В Нобелевском комитете состоят люди, которые, как все люди, могут иметь субъективный, эмоциональный подход к своим симпатиям и антипатиям. Решения комитета достаточно политизированы, поэтому присуждение премии или отказ в ее присуждении не обязательно четко кореллируется со значимостью того или иного научного открытия, — считает Лунин.
Десять лет спустя
Завлабораторией в Институте биоорганической химии РАН Александр Петренко в течение 15 лет работал в команде немецкого нобелевского лауреата (2012) Томаса Зюдхофа и изнутри наблюдал, как ученый «дорастает» до научного аналога олимпийского золота.
Понять, что человек «идет» на Нобелевку, обычно можно уже лет за десять до того, как его номинируют, а лет за пять уже обычно ученый ходит «под премией», то есть его включают в лонг -лист. То есть уже сегодня можно более-менее точно предсказать, кто получит премию в середине 2020-х годов, — сказал он «Ридусу».
Для того, чтобы претендовать на высшую научную награду, исследователь должен в течение этих примерно десяти лет создать свое «портфолио» в виде статей в научных журналах — причем не во всяких, а таких, которое мировое ученое сообщество признает как показатель качества. И не просто опубликовтаь работу, а чтобы эта работа затем перепечатывалась, цитировалась, чтобы на нее ссылались другие ученые как на авторитетный источник («Как указывает в своих работах г-н XYZ, если фенотип гомозиготен…»).
Это очень похоже на то, как высчитывается индекс цитируемости автора или СМИ в Интернет-сообществе — правда, нобелевскую степень в области блогинга вряд ли когда-либо учредят (Альфред Нобель забыл упомянуть такую номинацию в своем завещании).
Товар лицом
Отсутствие в последние годы нобелевских лауреатов-россиян поэтому говорит о том, что российские ученые за это время либо не создали ничего такого, что заинтересовало бы их коллег за границей, либо «скромничают» и не пытаются продвигать свои открытия на мировую сцену.
Ведь никто в этих научных журналах не упрашивает исследователей прислать им для публикации свои работы. Инициатива всегда должна исходить от самих ученых. Это среда в высшей степени конкурентная, и ученому мало сделать открытие и представить его на суд коллег. Надо еще доказать, что оно вообще заслуживает их внимания, — говорит Петренко.
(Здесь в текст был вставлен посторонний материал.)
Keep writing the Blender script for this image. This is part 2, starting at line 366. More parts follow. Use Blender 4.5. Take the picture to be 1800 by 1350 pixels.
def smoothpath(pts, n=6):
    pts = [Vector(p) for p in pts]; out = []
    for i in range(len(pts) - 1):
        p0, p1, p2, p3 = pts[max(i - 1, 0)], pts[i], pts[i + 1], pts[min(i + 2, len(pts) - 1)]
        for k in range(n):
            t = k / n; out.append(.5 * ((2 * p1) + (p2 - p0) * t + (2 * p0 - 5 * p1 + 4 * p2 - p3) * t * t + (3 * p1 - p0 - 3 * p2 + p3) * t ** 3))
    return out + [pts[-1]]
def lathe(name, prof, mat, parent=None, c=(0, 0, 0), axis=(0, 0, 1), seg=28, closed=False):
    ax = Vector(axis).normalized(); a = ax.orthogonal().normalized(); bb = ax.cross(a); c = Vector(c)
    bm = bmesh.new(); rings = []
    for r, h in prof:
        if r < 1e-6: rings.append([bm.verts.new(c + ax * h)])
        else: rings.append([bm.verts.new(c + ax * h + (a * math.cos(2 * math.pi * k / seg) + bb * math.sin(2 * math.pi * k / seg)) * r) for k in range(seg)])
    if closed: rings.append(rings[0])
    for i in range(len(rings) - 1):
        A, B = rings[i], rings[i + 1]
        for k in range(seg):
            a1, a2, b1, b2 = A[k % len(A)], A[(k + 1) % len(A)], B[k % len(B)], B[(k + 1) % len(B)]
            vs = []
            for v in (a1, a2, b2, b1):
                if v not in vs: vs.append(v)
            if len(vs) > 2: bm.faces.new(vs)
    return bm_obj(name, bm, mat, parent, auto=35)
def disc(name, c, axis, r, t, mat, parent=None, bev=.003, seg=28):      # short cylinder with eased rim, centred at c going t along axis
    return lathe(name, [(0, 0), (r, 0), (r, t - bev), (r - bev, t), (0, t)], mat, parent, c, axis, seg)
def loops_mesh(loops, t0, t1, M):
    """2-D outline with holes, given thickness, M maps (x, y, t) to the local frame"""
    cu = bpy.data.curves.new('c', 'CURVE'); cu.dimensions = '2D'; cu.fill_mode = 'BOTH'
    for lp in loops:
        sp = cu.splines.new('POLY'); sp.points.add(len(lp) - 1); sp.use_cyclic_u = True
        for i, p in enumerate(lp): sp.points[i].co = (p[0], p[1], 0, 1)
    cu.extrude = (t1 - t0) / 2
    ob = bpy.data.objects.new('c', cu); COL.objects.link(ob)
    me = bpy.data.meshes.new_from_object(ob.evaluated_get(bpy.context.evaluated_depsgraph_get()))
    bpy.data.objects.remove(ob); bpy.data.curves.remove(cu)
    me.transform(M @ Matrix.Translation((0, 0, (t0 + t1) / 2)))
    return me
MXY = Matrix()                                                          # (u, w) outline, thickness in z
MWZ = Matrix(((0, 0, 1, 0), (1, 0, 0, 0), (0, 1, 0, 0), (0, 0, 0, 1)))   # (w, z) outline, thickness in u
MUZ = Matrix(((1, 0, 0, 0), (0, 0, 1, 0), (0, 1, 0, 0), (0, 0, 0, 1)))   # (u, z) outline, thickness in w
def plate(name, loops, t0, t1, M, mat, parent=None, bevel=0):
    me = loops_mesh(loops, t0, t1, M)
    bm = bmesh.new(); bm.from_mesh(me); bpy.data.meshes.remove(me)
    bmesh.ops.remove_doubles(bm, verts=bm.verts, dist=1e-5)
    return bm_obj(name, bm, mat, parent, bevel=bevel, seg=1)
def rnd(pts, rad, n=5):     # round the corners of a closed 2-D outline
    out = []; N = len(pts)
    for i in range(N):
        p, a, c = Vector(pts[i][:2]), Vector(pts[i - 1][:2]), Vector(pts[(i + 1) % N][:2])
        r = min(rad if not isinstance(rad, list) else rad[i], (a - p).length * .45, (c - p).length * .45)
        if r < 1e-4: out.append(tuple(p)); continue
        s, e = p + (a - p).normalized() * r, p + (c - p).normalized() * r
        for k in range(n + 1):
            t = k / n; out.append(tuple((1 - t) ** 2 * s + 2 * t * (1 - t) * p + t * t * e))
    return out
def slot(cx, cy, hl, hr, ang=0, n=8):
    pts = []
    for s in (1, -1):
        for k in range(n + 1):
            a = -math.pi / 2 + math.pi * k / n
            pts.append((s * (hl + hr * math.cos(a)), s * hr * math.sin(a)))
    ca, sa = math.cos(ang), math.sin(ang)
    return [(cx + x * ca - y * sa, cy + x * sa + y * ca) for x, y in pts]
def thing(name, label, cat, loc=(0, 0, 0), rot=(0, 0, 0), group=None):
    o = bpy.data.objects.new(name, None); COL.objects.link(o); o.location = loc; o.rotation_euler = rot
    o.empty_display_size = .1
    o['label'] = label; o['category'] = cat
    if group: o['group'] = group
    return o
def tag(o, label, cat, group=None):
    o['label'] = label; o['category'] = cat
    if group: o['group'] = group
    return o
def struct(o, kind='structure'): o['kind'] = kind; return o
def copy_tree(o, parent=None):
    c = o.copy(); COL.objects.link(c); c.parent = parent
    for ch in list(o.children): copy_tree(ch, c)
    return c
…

Для этого, продолжает он, ученый должен не просто сидеть в лаборатории, но и активно «тусоваться» на всевозможных научных конференциях — чтобы его начали «узнавать в лицо». Никто ведь не станет приглашать читать лекции в ведущие университеты малоизвестного ученого.
А «торговать лицом» (простите за столь неподобающее в научном контексте выражение) в свою очередь стоит денег — участие в международных конференциях может быть занятием недешевым, учитывая оплату самой поездки, а часто — регистрационные взносы.
Поэтому нет ничего удивительного, что больше всего Нобелевских лауреатов дает именно страна, которая не скупится на финансирование науки — США. Доморощенное Сколково тягаться с такими монстрами явно не в силах.
Хотя у меня есть предположение, что в следующие пять-десять лет мы увидит на церемонии в Стокгольме пару-тройку российских ученых, — говорит Петренко.
По этическим соображениям он отказался назвать, кто именно из россиян может претендовать на Нобелевскую премию в 2020-х годах.